O movimento negro é machista e homofóbico!

Essa acusação é a mais comum feita para afastar as mulheres negras de dentro do movimento negro. O movimento negro é feito por pessoas que vivem numa sociedade machista e patriarcal e cabe a nós desconstruir os malefícios causados por ela. Nenhum movimento é perfeito, mas se movimenta e muda de acordo com as influencias.que sofre Não é justo apontar um dedo para uma organização como se esse problema fosse exclusivo dela. O movimento negro se renova e avança de acordo com as demandas e claro, quanto mais pessoas diversas se identificarem com o movimento negro, mais plural ele irá ficar. Se afastar e apontar os erros não ajuda, fazer vistas grossas também não, por isso nós estamos sempre indo pro debate. E é perfeitamente possível montar um grupo apenas de mulheres, apenas de lésbicas negras e atuar dentro do movimento negro.

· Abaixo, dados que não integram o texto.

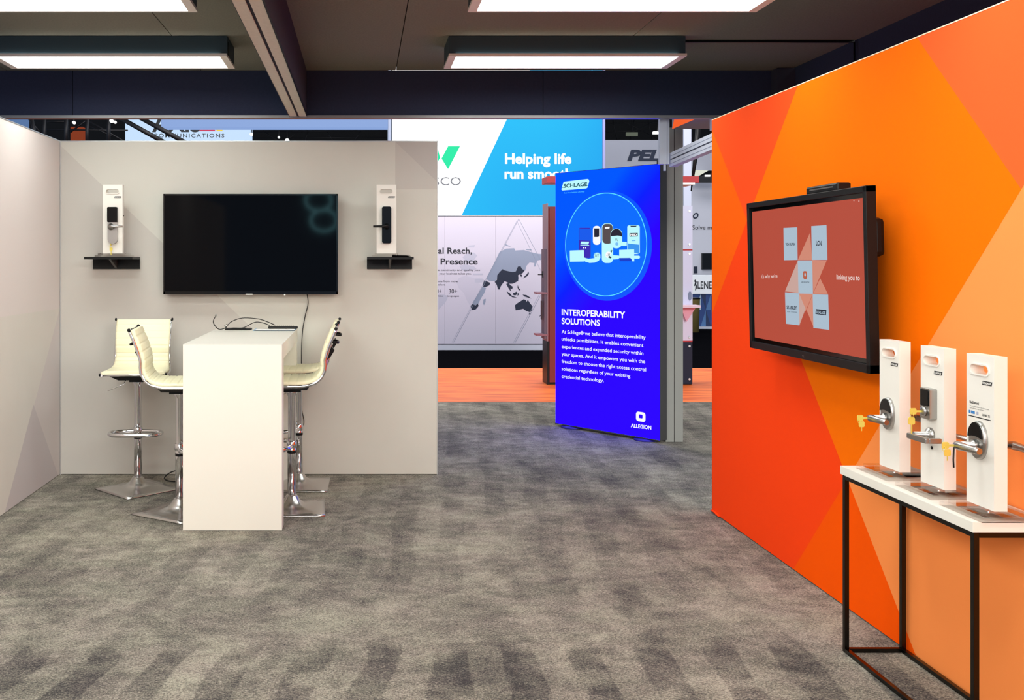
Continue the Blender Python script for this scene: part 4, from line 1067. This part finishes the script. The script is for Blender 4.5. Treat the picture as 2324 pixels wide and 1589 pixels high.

Por que militantes do movimento negro usam roupas diferentes, engraçadas, turbantes e coisas que remetem à Africa?


Nós entendemos que somos parte africanos. Temos a nacionalidade brasileira porque os fatos históricos assim quiseram, mas nossos ancestrais, que deram nossa cor de pele, cabelo e costumes culturais vieram da Africa e como n[os vivemos numa sociedade que nos ensina muito bem a celebrar a nossa parte branca, que a maioria de nós tem por causa da miscigenação, nós achamos justo e saudável equilibrarmos buscando nossas origens africanas. A intenção não é ser exótico e nem chocar a sociedade, mas nos identificarmos enquanto grupo “afrocentrado”, e esses acessórios, por não fazer parte da nossa cultura porque ela é eurocêntrica, sempre favorece uma boa conversa sobre ancestralidade e africanidade brasileira. Dentro do movimento negro não há nenhuma regra sobre a vestimenta, quem não se identifica com turbantes e roupas com estamparia africana é tão militante quanto os outros, não faz nenhum sentido haver diferenciação entre pessoas que lutam pela igualdade racial.